Initially crushed by the criticism, Russo came to understand that the professor was right. ''Once I realized I couldn't run away from my own experiences, it was very liberating,'' he said. Out of that flashback scene came one of the main characters in ''Mohawk.''

A lot has changed for Russo since his first novel. For starters, he quit his teaching job at Colby College in the mid-1990s. The money he made when ''Nobody's Fool'' was turned into a movie has allowed him to write full time.

The stories have changed, too. The son thinking about his father is, with ''Empire Falls,'' the father thinking about his two daughters. Perhaps as a result, ''This book took more out of me than the others,'' he said.

''Empire Falls'' is also Russo's biggest and most contemporary story. His previous novels could, with a little tweaking, be told in another time. But ''Empire Falls'' is a story of today. It is about both a small town and the larger world where factories close and children face dangers never imagined in years past.

''It's a world that intrudes into the personal stories of all these characters,'' Russo says. ''It will not let them alone.''

One thing that hasn't changed is the way Russo writes. While teaching, he would hustle over to a nearby Denny's between classes to scribble his stories on a legal pad.

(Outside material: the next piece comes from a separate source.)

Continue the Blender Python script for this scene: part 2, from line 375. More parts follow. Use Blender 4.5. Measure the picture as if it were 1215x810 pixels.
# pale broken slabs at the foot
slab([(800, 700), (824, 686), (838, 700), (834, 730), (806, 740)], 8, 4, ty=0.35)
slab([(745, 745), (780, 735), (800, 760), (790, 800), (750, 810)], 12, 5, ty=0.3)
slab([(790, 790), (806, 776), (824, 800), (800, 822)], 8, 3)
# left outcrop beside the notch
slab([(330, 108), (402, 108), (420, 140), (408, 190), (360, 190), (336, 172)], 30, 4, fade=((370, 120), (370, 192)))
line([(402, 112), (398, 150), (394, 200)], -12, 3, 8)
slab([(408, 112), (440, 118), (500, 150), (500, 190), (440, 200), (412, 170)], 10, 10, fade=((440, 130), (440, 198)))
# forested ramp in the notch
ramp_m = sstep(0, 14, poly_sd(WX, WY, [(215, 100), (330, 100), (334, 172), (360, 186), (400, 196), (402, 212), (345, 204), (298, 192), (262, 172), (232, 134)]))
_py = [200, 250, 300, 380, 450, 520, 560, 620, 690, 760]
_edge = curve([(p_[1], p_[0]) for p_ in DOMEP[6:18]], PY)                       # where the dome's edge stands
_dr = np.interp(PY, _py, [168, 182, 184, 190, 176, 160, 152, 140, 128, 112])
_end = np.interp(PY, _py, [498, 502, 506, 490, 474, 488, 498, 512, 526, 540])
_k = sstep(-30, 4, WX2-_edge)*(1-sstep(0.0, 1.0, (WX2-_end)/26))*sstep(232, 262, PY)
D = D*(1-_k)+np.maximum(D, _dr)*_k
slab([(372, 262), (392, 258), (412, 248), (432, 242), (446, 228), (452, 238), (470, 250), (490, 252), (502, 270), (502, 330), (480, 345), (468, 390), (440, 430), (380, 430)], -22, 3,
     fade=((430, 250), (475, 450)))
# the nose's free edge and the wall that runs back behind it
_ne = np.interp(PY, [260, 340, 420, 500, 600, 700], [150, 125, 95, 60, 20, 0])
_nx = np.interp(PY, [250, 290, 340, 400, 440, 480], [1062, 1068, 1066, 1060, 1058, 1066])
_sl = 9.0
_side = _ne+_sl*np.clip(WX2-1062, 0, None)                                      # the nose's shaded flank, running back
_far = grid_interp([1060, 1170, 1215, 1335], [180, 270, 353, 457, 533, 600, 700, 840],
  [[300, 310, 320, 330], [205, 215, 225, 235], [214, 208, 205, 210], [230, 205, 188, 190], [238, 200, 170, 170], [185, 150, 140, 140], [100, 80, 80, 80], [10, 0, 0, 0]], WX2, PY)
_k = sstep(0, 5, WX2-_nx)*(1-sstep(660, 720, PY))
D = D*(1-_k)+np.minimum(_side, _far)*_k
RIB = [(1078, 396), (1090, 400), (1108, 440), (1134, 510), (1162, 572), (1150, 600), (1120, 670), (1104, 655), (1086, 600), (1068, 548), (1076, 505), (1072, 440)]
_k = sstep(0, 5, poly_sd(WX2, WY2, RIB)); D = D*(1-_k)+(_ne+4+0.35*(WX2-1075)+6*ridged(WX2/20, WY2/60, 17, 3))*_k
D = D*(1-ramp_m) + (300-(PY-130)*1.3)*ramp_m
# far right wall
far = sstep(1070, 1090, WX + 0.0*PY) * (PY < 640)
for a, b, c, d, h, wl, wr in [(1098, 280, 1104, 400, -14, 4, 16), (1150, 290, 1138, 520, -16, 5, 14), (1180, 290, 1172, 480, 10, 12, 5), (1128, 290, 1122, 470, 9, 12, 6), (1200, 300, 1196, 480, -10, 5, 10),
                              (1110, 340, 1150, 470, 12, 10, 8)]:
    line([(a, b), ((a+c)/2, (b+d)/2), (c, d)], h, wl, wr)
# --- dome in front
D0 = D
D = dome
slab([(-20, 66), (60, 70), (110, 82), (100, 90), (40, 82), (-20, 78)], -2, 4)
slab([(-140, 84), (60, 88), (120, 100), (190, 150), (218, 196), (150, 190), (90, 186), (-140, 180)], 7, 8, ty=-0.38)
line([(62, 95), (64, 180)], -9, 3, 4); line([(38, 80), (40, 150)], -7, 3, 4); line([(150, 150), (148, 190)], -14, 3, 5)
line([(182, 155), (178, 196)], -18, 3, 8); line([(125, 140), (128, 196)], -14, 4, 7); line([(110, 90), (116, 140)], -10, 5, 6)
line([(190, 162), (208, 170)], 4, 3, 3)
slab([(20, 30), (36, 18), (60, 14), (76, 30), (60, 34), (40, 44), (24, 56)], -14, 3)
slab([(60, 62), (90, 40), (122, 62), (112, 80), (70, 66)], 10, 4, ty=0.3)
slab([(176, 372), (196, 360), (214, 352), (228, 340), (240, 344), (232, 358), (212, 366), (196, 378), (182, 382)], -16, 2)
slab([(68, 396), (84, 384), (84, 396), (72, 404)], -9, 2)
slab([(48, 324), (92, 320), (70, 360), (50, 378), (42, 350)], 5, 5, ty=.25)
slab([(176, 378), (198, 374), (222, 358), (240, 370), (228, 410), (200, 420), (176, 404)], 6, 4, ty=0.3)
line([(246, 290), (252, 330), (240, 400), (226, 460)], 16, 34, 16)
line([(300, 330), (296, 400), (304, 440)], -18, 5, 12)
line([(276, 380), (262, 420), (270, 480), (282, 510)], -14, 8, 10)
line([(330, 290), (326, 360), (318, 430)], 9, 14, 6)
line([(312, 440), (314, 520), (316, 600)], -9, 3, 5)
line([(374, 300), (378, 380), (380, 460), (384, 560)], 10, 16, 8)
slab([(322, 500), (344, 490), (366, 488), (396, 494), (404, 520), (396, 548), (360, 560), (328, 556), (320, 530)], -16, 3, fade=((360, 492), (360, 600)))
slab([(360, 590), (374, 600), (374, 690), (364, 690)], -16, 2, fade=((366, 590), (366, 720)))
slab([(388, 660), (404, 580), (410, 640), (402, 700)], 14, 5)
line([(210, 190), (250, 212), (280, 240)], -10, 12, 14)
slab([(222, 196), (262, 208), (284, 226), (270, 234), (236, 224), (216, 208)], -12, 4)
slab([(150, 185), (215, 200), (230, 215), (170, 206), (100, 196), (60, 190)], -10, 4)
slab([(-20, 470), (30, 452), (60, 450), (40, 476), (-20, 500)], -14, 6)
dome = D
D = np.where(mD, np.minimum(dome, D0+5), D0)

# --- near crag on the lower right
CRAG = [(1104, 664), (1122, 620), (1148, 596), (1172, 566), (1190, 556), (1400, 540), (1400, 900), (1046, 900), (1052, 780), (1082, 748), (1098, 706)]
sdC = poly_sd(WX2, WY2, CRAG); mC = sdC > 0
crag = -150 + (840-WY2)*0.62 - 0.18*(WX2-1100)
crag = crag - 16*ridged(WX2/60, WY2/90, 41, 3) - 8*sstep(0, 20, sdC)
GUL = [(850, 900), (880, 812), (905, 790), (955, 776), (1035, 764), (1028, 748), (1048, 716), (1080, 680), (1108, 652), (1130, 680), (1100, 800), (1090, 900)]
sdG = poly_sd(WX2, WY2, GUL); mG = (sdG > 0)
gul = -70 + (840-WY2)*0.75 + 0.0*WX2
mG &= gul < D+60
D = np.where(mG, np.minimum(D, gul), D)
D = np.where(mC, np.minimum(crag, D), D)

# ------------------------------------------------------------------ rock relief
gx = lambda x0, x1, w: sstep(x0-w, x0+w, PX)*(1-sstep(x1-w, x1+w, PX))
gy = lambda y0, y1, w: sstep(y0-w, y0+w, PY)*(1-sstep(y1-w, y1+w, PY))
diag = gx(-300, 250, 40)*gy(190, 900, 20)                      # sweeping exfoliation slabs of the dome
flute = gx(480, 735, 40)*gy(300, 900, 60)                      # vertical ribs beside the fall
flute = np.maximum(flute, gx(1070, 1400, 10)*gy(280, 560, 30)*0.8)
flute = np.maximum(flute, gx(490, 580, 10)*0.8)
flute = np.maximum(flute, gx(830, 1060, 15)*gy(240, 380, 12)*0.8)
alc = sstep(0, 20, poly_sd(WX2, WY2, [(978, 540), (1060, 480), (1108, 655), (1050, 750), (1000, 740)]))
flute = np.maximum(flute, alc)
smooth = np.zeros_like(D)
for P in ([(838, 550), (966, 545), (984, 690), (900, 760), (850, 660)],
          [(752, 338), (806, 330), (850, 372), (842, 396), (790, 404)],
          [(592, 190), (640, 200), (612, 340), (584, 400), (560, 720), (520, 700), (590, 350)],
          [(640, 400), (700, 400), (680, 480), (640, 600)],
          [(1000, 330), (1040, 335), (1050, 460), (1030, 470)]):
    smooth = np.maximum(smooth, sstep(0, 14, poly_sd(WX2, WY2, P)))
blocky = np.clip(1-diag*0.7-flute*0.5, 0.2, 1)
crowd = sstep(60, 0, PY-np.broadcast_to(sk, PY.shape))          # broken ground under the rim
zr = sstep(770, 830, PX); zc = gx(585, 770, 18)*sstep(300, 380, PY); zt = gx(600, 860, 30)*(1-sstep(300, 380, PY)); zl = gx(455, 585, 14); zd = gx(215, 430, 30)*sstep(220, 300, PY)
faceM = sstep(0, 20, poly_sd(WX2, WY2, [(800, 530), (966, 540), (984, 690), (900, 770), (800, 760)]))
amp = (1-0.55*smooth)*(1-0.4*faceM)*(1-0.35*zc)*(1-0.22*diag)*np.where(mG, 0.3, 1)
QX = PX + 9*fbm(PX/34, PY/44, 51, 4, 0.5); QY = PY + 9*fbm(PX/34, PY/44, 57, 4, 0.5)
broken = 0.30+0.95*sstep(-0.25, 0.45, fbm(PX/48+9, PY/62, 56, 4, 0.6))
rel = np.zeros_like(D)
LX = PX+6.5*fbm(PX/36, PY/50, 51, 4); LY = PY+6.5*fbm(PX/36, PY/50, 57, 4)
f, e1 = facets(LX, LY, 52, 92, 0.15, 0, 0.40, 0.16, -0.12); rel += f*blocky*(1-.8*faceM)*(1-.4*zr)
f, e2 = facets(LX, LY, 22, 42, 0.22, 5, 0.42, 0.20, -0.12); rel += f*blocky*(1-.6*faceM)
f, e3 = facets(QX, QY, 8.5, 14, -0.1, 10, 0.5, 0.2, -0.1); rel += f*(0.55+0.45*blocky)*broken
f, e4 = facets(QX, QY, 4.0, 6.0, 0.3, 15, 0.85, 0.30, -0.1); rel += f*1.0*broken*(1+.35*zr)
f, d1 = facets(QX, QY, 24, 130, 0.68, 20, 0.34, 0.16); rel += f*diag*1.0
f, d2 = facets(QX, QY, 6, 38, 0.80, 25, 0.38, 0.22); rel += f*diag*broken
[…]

Today, with a few screenplays under his belt and his latest novel on the cover of The New York Times Book Review, he can afford one of those quiet, dark dens, its walls lined with knotty pine. He even built one. But, he says, ''I couldn't stand the silence.''

Instead, most mornings he heads to a deli near his home in Camden to write for a couple of hours. ''I'm just so used to the legal pad and the pens and the noise around me and having coffee and the phone ringing and it's not for me,'' he says.